Sunken Red

Nowadays it is hard to imagine that the publication of Jeroen Brouwers’s 'Sunken Red' (1981) sparked such controversy in the Dutch press. Another Dutch writer who, like Brouwers, had spent some of his childhood as a prisoner of the Japanese in Indonesia during World War II wrote that Brouwers had stretched the truth: it had not been as bad as Brouwers described in his book.

Original title
Bezonken rood
Author
Jeroen Brouwers

Brouwers’s defence was that not only had he written a semi-autobiographical novel, with all the freedom that entails, but that he had also done justice to the stories his family had told about those horrors. His truth is in the story, in his representation of events.

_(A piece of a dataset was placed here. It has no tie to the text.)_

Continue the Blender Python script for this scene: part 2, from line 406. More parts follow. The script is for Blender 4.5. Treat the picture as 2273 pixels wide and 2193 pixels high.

In Sunken Red, the guilt-ridden character of Jeroen Brouwers attempts to find some insight into himself. He receives a telephone call to say that his mother, with whom he has lost touch, has passed away. Why does he no longer feel any love for her? At the centre of this harsh, magnificent novel and its battle against despair is the account of how this child of the camps, now an adult, has experienced his youth as a shadow cast over his later life, which has been marked by bouts of depression. A life in which he has believed himself incapable of feeling love for his mother, for women in general.

The literary depiction of this human inadequacy is phenomenal. Brouwers succeeds, with his associative style of writing, in achieving such clarity that present and past seem claustrophobically entwined.

In 'Sunken Red', Brouwers’ exploration of the experience of loss through estrangement and death lingers with the reader.

Publishers Weekly

This immediately makes it apparent why the protagonist’s guilt and depersonalisation are so unbearable; although in his early forties now, he still remains the little boy from the camp who saw his mother being tortured by Japanese soldiers. ‘What am I to do with my ‘camp syndrome’, the remorse that I try to drive away by slapping myself in the face whenever, unexpectedly, film scenes from my life in that camp appear before my eyes?’

Rarely in Dutch literature has a war trauma been depicted more penetratingly, more poignantly than in this masterpiece by Jeroen Brouwers, a book that he was compelled to write – so that he could go on living.

This haunting novel is a cathartic experience.

New York Sunday Times

One of the most important novels in contemporary literature.

Die Zeit
Jeroen Brouwers
Jeroen Brouwers (1940-2022) grew up in Indonesia, worked as an editor at Manteau publishers in Brussels for twelve years and subsequently settled in the Netherlands.